## Task brief:
Reproduce all of the data word for word.
• • • • • • •
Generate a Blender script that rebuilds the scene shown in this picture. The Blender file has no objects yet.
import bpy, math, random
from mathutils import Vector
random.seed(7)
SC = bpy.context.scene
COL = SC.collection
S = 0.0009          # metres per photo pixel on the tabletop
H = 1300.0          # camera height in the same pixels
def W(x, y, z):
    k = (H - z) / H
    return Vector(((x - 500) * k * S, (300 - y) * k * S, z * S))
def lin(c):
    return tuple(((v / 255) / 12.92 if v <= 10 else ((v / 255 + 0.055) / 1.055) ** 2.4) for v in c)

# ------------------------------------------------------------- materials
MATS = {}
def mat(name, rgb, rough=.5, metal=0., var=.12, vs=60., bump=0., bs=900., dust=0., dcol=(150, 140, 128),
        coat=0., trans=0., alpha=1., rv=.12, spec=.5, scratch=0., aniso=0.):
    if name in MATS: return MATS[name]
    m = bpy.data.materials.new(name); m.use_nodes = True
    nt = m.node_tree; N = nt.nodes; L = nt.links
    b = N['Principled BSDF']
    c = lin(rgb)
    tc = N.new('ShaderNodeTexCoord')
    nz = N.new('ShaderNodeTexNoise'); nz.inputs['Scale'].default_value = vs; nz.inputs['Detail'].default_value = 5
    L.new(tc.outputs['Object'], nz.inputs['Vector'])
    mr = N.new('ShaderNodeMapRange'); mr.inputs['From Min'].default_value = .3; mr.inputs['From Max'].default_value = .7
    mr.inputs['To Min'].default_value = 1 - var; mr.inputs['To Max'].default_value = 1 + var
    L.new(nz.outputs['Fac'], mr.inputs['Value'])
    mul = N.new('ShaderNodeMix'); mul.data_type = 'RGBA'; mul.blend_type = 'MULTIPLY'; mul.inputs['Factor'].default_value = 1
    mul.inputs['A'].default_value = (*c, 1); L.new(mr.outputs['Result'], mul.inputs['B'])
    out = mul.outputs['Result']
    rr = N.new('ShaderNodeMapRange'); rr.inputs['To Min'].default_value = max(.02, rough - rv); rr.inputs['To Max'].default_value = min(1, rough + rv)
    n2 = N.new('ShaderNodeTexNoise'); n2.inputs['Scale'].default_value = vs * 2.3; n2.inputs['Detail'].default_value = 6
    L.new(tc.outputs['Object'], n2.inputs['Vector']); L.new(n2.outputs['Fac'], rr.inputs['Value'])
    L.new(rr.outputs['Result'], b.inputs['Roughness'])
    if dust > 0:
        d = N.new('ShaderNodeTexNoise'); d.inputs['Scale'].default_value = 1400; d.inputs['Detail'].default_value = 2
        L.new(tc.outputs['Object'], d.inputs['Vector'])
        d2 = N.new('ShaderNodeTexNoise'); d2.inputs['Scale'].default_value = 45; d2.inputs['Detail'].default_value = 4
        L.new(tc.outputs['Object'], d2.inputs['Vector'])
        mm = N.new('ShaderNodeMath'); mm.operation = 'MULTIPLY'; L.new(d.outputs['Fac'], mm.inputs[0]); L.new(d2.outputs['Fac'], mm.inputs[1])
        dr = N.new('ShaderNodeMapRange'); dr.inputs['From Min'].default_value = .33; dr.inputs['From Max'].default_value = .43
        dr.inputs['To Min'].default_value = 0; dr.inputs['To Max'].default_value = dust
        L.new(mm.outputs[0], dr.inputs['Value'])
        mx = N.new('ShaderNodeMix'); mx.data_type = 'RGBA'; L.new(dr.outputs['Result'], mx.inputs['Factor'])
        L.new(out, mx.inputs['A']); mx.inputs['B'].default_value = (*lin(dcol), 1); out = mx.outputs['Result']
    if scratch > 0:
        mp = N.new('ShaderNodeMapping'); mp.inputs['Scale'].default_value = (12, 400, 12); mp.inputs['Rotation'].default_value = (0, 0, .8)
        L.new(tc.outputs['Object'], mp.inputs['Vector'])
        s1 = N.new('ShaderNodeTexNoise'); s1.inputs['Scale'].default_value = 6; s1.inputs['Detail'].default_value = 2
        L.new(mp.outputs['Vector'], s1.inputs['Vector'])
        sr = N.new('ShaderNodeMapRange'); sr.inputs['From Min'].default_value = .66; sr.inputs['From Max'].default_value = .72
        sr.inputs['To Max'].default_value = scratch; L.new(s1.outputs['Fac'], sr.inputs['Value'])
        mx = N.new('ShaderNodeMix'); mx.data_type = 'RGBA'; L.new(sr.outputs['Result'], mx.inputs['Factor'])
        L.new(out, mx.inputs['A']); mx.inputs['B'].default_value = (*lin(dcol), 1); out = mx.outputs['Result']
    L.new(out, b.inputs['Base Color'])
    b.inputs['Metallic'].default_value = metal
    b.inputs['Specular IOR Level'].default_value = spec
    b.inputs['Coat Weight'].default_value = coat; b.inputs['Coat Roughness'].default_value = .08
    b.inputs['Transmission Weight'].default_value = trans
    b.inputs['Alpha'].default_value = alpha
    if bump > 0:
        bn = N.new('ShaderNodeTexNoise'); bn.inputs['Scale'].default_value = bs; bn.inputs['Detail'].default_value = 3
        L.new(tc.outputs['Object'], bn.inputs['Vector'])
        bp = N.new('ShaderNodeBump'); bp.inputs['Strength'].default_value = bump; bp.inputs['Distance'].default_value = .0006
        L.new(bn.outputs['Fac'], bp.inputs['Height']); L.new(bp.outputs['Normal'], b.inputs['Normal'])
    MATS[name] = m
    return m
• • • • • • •
## Result of this task:
Generate a Blender script that rebuilds the scene shown in this picture. The Blender file has no objects yet.
import bpy, math, random
from mathutils import Vector
random.seed(7)
SC = bpy.context.scene
COL = SC.collection
S = 0.0009          # metres per photo pixel on the tabletop
H = 1300.0          # camera height in the same pixels
def W(x, y, z):
    k = (H - z) / H
    return Vector(((x - 500) * k * S, (300 - y) * k * S, z * S))
def lin(c):
    return tuple(((v / 255) / 12.92 if v <= 10 else ((v / 255 + 0.055) / 1.055) ** 2.4) for v in c)

# ------------------------------------------------------------- materials
MATS = {}
def mat(name, rgb, rough=.5, metal=0., var=.12, vs=60., bump=0., bs=900., dust=0., dcol=(150, 140, 128),
        coat=0., trans=0., alpha=1., rv=.12, spec=.5, scratch=0., aniso=0.):
    if name in MATS: return MATS[name]
    m = bpy.data.materials.new(name); m.use_nodes = True
    nt = m.node_tree; N = nt.nodes; L = nt.links
    b = N['Principled BSDF']
    c = lin(rgb)
    tc = N.new('ShaderNodeTexCoord')
    nz = N.new('ShaderNodeTexNoise'); nz.inputs['Scale'].default_value = vs; nz.inputs['Detail'].default_value = 5
    L.new(tc.outputs['Object'], nz.inputs['Vector'])
    mr = N.new('ShaderNodeMapRange'); mr.inputs['From Min'].default_value = .3; mr.inputs['From Max'].default_value = .7
    mr.inputs['To Min'].default_value = 1 - var; mr.inputs['To Max'].default_value = 1 + var
    L.new(nz.outputs['Fac'], mr.inputs['Value'])
    mul = N.new('ShaderNodeMix'); mul.data_type = 'RGBA'; mul.blend_type = 'MULTIPLY'; mul.inputs['Factor'].default_value = 1
    mul.inputs['A'].default_value = (*c, 1); L.new(mr.outputs['Result'], mul.inputs['B'])
    out = mul.outputs['Result']
    rr = N.new('ShaderNodeMapRange'); rr.inputs['To Min'].default_value = max(.02, rough - rv); rr.inputs['To Max'].default_value = min(1, rough + rv)
    n2 = N.new('ShaderNodeTexNoise'); n2.inputs['Scale'].default_value = vs * 2.3; n2.inputs['Detail'].default_value = 6
    L.new(tc.outputs['Object'], n2.inputs['Vector']); L.new(n2.outputs['Fac'], rr.inputs['Value'])
    L.new(rr.outputs['Result'], b.inputs['Roughness'])
    if dust > 0:
        d = N.new('ShaderNodeTexNoise'); d.inputs['Scale'].default_value = 1400; d.inputs['Detail'].default_value = 2
        L.new(tc.outputs['Object'], d.inputs['Vector'])
        d2 = N.new('ShaderNodeTexNoise'); d2.inputs['Scale'].default_value = 45; d2.inputs['Detail'].default_value = 4
        L.new(tc.outputs['Object'], d2.inputs['Vector'])
        mm = N.new('ShaderNodeMath'); mm.operation = 'MULTIPLY'; L.new(d.outputs['Fac'], mm.inputs[0]); L.new(d2.outputs['Fac'], mm.inputs[1])
        dr = N.new('ShaderNodeMapRange'); dr.inputs['From Min'].default_value = .33; dr.inputs['From Max'].default_value = .43
        dr.inputs['To Min'].default_value = 0; dr.inputs['To Max'].default_value = dust
        L.new(mm.outputs[0], dr.inputs['Value'])
        mx = N.new('ShaderNodeMix'); mx.data_type = 'RGBA'; L.new(dr.outputs['Result'], mx.inputs['Factor'])
        L.new(out, mx.inputs['A']); mx.inputs['B'].default_value = (*lin(dcol), 1); out = mx.outputs['Result']
    if scratch > 0:
        mp = N.new('ShaderNodeMapping'); mp.inputs['Scale'].default_value = (12, 400, 12); mp.inputs['Rotation'].default_value = (0, 0, .8)
        L.new(tc.outputs['Object'], mp.inputs['Vector'])
        s1 = N.new('ShaderNodeTexNoise'); s1.inputs['Scale'].default_value = 6; s1.inputs['Detail'].default_value = 2
        L.new(mp.outputs['Vector'], s1.inputs['Vector'])
        sr = N.new('ShaderNodeMapRange'); sr.inputs['From Min'].default_value = .66; sr.inputs['From Max'].default_value = .72
        sr.inputs['To Max'].default_value = scratch; L.new(s1.outputs['Fac'], sr.inputs['Value'])
        mx = N.new('ShaderNodeMix'); mx.data_type = 'RGBA'; L.new(sr.outputs['Result'], mx.inputs['Factor'])
        L.new(out, mx.inputs['A']); mx.inputs['B'].default_value = (*lin(dcol), 1); out = mx.outputs['Result']
    L.new(out, b.inputs['Base Color'])
    b.inputs['Metallic'].default_value = metal
    b.inputs['Specular IOR Level'].default_value = spec
    b.inputs['Coat Weight'].default_value = coat; b.inputs['Coat Roughness'].default_value = .08
    b.inputs['Transmission Weight'].default_value = trans
    b.inputs['Alpha'].default_value = alpha
    if bump > 0:
        bn = N.new('ShaderNodeTexNoise'); bn.inputs['Scale'].default_value = bs; bn.inputs['Detail'].default_value = 3
        L.new(tc.outputs['Object'], bn.inputs['Vector'])
        bp = N.new('ShaderNodeBump'); bp.inputs['Strength'].default_value = bump; bp.inputs['Distance'].default_value = .0006
        L.new(bn.outputs['Fac'], bp.inputs['Height']); L.new(bp.outputs['Normal'], b.inputs['Normal'])
    MATS[name] = m
    return m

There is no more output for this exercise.